• **Exercise details**: Would you quote the material below in full and unchanged?

• **Data block**:
— Begin —

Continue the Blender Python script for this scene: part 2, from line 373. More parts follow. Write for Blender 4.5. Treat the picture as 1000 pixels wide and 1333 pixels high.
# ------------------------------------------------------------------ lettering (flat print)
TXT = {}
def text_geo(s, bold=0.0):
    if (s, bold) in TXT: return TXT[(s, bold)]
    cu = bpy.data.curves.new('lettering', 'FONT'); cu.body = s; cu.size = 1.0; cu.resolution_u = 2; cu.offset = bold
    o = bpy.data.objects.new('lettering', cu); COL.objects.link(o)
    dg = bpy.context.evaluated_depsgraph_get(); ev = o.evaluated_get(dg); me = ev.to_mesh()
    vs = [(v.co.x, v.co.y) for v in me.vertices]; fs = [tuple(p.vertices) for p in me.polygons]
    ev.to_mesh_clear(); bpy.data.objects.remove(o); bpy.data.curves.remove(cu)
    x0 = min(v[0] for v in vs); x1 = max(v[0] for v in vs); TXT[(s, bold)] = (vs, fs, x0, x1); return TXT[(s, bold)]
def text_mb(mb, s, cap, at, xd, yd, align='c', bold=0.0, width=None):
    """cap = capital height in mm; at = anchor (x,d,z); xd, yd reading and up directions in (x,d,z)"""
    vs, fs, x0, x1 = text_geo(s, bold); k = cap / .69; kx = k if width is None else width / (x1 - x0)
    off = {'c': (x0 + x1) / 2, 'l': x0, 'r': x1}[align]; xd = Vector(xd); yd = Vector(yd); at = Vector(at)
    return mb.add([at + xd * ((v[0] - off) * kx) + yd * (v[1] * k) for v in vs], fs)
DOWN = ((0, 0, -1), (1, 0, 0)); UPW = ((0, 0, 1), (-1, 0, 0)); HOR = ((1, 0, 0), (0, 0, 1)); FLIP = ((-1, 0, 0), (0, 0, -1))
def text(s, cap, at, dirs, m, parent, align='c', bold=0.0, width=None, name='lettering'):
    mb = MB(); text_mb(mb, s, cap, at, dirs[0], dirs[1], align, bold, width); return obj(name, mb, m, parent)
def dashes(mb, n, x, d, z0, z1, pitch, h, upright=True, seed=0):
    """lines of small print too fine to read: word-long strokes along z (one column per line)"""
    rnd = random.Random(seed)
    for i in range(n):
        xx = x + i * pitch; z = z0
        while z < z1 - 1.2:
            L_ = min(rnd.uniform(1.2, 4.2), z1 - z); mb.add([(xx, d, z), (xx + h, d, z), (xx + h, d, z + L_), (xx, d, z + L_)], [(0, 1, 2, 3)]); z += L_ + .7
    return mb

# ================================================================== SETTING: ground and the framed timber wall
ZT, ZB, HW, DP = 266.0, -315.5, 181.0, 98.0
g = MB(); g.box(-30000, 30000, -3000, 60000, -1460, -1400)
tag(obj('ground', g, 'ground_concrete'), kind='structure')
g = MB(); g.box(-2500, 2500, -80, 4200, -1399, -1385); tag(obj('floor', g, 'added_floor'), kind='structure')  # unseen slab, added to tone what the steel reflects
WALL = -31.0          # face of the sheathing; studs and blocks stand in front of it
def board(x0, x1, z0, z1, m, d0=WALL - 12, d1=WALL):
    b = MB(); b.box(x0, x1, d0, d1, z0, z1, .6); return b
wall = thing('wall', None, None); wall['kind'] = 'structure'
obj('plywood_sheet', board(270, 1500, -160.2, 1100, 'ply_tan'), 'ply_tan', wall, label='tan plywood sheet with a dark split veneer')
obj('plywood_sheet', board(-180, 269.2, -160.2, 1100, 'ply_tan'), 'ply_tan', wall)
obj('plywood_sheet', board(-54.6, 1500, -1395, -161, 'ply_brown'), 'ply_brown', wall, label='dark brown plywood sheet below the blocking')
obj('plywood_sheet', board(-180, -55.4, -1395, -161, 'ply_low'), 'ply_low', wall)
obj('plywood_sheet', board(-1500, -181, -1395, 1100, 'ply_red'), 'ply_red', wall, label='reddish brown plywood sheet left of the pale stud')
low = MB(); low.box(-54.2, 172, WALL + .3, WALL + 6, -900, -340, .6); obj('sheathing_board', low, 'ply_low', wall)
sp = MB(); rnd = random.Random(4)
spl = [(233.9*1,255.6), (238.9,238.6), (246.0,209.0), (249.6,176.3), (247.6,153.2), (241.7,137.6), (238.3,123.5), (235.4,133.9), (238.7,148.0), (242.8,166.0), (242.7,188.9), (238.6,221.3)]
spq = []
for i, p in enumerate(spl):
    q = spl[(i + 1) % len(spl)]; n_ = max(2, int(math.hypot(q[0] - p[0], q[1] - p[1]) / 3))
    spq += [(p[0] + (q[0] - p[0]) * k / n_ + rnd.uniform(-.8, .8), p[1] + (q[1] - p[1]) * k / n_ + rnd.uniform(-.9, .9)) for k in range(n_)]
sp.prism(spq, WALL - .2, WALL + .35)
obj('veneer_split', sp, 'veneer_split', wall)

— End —

• **Answer to the task**:
Continue the Blender Python script for this scene: part 2, from line 373. More parts follow. Write for Blender 4.5. Treat the picture as 1000 pixels wide and 1333 pixels high.
# ------------------------------------------------------------------ lettering (flat print)
TXT = {}
def text_geo(s, bold=0.0):
    if (s, bold) in TXT: return TXT[(s, bold)]
    cu = bpy.data.curves.new('lettering', 'FONT'); cu.body = s; cu.size = 1.0; cu.resolution_u = 2; cu.offset = bold
    o = bpy.data.objects.new('lettering', cu); COL.objects.link(o)
    dg = bpy.context.evaluated_depsgraph_get(); ev = o.evaluated_get(dg); me = ev.to_mesh()
    vs = [(v.co.x, v.co.y) for v in me.vertices]; fs = [tuple(p.vertices) for p in me.polygons]
    ev.to_mesh_clear(); bpy.data.objects.remove(o); bpy.data.curves.remove(cu)
    x0 = min(v[0] for v in vs); x1 = max(v[0] for v in vs); TXT[(s, bold)] = (vs, fs, x0, x1); return TXT[(s, bold)]
def text_mb(mb, s, cap, at, xd, yd, align='c', bold=0.0, width=None):
    """cap = capital height in mm; at = anchor (x,d,z); xd, yd reading and up directions in (x,d,z)"""
    vs, fs, x0, x1 = text_geo(s, bold); k = cap / .69; kx = k if width is None else width / (x1 - x0)
    off = {'c': (x0 + x1) / 2, 'l': x0, 'r': x1}[align]; xd = Vector(xd); yd = Vector(yd); at = Vector(at)
    return mb.add([at + xd * ((v[0] - off) * kx) + yd * (v[1] * k) for v in vs], fs)
DOWN = ((0, 0, -1), (1, 0, 0)); UPW = ((0, 0, 1), (-1, 0, 0)); HOR = ((1, 0, 0), (0, 0, 1)); FLIP = ((-1, 0, 0), (0, 0, -1))
def text(s, cap, at, dirs, m, parent, align='c', bold=0.0, width=None, name='lettering'):
    mb = MB(); text_mb(mb, s, cap, at, dirs[0], dirs[1], align, bold, width); return obj(name, mb, m, parent)
def dashes(mb, n, x, d, z0, z1, pitch, h, upright=True, seed=0):
    """lines of small print too fine to read: word-long strokes along z (one column per line)"""
    rnd = random.Random(seed)
    for i in range(n):
        xx = x + i * pitch; z = z0
        while z < z1 - 1.2:
            L_ = min(rnd.uniform(1.2, 4.2), z1 - z); mb.add([(xx, d, z), (xx + h, d, z), (xx + h, d, z + L_), (xx, d, z + L_)], [(0, 1, 2, 3)]); z += L_ + .7
    return mb

# ================================================================== SETTING: ground and the framed timber wall
ZT, ZB, HW, DP = 266.0, -315.5, 181.0, 98.0
g = MB(); g.box(-30000, 30000, -3000, 60000, -1460, -1400)
tag(obj('ground', g, 'ground_concrete'), kind='structure')
g = MB(); g.box(-2500, 2500, -80, 4200, -1399, -1385); tag(obj('floor', g, 'added_floor'), kind='structure')  # unseen slab, added to tone what the steel reflects
WALL = -31.0          # face of the sheathing; studs and blocks stand in front of it
def board(x0, x1, z0, z1, m, d0=WALL - 12, d1=WALL):
    b = MB(); b.box(x0, x1, d0, d1, z0, z1, .6); return b
wall = thing('wall', None, None); wall['kind'] = 'structure'
obj('plywood_sheet', board(270, 1500, -160.2, 1100, 'ply_tan'), 'ply_tan', wall, label='tan plywood sheet with a dark split veneer')
obj('plywood_sheet', board(-180, 269.2, -160.2, 1100, 'ply_tan'), 'ply_tan', wall)
obj('plywood_sheet', board(-54.6, 1500, -1395, -161, 'ply_brown'), 'ply_brown', wall, label='dark brown plywood sheet below the blocking')
obj('plywood_sheet', board(-180, -55.4, -1395, -161, 'ply_low'), 'ply_low', wall)
obj('plywood_sheet', board(-1500, -181, -1395, 1100, 'ply_red'), 'ply_red', wall, label='reddish brown plywood sheet left of the pale stud')
low = MB(); low.box(-54.2, 172, WALL + .3, WALL + 6, -900, -340, .6); obj('sheathing_board', low, 'ply_low', wall)
sp = MB(); rnd = random.Random(4)
spl = [(233.9*1,255.6), (238.9,238.6), (246.0,209.0), (249.6,176.3), (247.6,153.2), (241.7,137.6), (238.3,123.5), (235.4,133.9), (238.7,148.0), (242.8,166.0), (242.7,188.9), (238.6,221.3)]
spq = []
for i, p in enumerate(spl):
    q = spl[(i + 1) % len(spl)]; n_ = max(2, int(math.hypot(q[0] - p[0], q[1] - p[1]) / 3))
    spq += [(p[0] + (q[0] - p[0]) * k / n_ + rnd.uniform(-.8, .8), p[1] + (q[1] - p[1]) * k / n_ + rnd.uniform(-.9, .9)) for k in range(n_)]
sp.prism(spq, WALL - .2, WALL + .35)
obj('veneer_split', sp, 'veneer_split', wall)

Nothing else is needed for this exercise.